There's a young aristocratic women whose scent of deer roe drives the male passengers to distraction, the solitary teenage boy who falls in love with her, a common thief, a disgraced Catholic priest, the last eunuch to serve a Korean imperial court, a reticent shaman, and a slew of former soldiers.
Back-breaking toil for paltry wages spent at the company store, physical abuse, evisceration of their own beliefs by Catholic maniacs, and death for those who escape, are the unfortunate pilgrims' lot.
Young-Ha provides nice historical backdrops both to the simultaneous subjugation of their Korean homeland by Japan (so that they've no place to return to), and the Mexican revolution, which upends the henequen haciendas in which they work and absorbs them in its senseless cycles of murder.
Sent to differing haciendas, theirs is the progress of a mini-diaspora that ultimately extends from San Francisco to Guatemala.
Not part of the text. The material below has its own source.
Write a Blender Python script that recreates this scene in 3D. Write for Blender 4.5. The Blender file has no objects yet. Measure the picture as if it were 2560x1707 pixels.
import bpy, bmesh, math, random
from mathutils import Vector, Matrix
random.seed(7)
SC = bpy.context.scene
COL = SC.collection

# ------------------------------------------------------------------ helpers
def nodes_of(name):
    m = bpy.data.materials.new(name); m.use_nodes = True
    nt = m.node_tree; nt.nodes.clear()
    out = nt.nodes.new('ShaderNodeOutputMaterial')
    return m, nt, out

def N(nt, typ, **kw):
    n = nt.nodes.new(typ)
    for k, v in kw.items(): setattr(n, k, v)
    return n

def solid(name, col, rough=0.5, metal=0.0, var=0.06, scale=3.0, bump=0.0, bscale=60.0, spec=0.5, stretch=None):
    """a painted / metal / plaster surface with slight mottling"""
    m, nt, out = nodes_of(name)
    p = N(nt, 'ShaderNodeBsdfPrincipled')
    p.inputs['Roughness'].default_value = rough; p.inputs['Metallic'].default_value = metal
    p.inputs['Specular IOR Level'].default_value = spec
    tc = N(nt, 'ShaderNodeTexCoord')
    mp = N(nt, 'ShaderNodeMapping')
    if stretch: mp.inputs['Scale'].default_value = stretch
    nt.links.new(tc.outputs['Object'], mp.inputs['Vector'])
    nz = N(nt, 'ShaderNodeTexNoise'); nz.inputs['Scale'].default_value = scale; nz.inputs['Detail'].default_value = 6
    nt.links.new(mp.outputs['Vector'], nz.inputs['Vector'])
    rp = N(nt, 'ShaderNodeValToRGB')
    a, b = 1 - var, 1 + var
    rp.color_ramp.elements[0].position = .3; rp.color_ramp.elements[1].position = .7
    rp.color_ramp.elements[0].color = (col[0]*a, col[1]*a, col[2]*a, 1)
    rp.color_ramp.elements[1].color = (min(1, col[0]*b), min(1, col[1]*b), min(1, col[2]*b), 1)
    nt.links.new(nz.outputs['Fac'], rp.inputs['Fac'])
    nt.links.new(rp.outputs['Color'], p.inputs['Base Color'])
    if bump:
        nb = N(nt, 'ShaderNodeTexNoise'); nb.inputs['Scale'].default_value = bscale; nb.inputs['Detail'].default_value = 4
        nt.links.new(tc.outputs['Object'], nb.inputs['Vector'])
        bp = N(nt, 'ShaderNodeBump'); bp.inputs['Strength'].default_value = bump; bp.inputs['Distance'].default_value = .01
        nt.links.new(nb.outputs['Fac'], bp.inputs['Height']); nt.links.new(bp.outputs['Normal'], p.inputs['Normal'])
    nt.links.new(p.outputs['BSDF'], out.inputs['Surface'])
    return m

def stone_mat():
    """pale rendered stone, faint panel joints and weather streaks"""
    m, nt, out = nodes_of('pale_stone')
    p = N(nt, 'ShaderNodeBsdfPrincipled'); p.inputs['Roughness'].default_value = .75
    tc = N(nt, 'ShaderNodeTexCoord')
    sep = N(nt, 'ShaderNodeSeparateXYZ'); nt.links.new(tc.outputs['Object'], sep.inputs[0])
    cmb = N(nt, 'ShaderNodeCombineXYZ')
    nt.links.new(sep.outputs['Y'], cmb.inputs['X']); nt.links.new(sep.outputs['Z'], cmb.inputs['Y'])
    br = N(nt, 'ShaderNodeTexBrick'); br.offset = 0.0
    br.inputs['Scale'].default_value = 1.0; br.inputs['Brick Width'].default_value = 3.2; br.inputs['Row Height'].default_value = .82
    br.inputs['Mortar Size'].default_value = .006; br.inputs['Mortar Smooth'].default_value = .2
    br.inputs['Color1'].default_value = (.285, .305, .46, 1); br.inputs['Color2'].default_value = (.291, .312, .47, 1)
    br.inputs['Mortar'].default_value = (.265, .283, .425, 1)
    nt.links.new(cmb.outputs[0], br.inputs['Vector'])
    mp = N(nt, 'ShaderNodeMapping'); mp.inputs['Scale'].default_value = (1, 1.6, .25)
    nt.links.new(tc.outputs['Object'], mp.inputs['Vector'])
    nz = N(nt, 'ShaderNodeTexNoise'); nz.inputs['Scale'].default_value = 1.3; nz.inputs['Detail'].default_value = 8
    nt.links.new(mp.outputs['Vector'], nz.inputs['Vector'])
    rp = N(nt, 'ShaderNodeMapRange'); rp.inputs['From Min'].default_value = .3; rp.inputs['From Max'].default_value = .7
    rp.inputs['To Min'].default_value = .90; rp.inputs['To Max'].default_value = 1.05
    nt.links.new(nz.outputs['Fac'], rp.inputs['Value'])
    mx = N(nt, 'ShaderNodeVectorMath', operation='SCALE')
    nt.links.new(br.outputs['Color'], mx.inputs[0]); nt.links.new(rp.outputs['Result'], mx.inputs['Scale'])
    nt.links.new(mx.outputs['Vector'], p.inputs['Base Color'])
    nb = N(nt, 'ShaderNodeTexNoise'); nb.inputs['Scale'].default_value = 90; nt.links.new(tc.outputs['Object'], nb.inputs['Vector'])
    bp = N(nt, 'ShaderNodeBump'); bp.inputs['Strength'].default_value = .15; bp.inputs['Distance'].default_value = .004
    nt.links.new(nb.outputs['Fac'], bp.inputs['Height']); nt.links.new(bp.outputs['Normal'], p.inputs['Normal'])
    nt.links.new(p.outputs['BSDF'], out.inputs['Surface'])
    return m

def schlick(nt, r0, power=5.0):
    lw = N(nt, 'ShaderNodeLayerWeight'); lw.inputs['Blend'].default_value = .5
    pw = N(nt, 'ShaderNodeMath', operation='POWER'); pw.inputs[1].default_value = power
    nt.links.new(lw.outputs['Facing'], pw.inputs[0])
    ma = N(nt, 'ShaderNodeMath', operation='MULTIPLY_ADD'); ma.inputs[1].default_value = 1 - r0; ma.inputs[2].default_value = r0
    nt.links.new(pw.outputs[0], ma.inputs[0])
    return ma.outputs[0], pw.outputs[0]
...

Few come out of their contracts with enough money to return home. Some open small shops in Mexican cities. Others marry their indigenous coworkers and begin melting into their new land.
Another band join Mayan revolutionaries in Guatemala and found the nation of New Korea in the tropical jungle. Spoiler alert: It doesn't go well for them.
According to the back cover of "Black Flower," Young-Ha Kim is a popular and respected writer in South Korea. He'd heard the inklings of this story about a boatload of Koreans who disappeared into the Mexican landscape and took on the job of recuperating their memory through this narrative dramatization of their star-crossed plight.
"While I was writing," Kim explains in the epilogue, "I thought of myself as a sort of shaman. The desires of those who had left for a distant place and been completely forgotten came to me like letters in bottles cast into the sea, and I believed that the emigrants directed me to write their stories."
The translation is a straight-ahead, serviceable English stripped of literary device and much poetry. It does not lag, nor get confusing, and successfully imparts an interesting history lesson, a portrait of human cruelty, and cautionary tale for utopian seekers.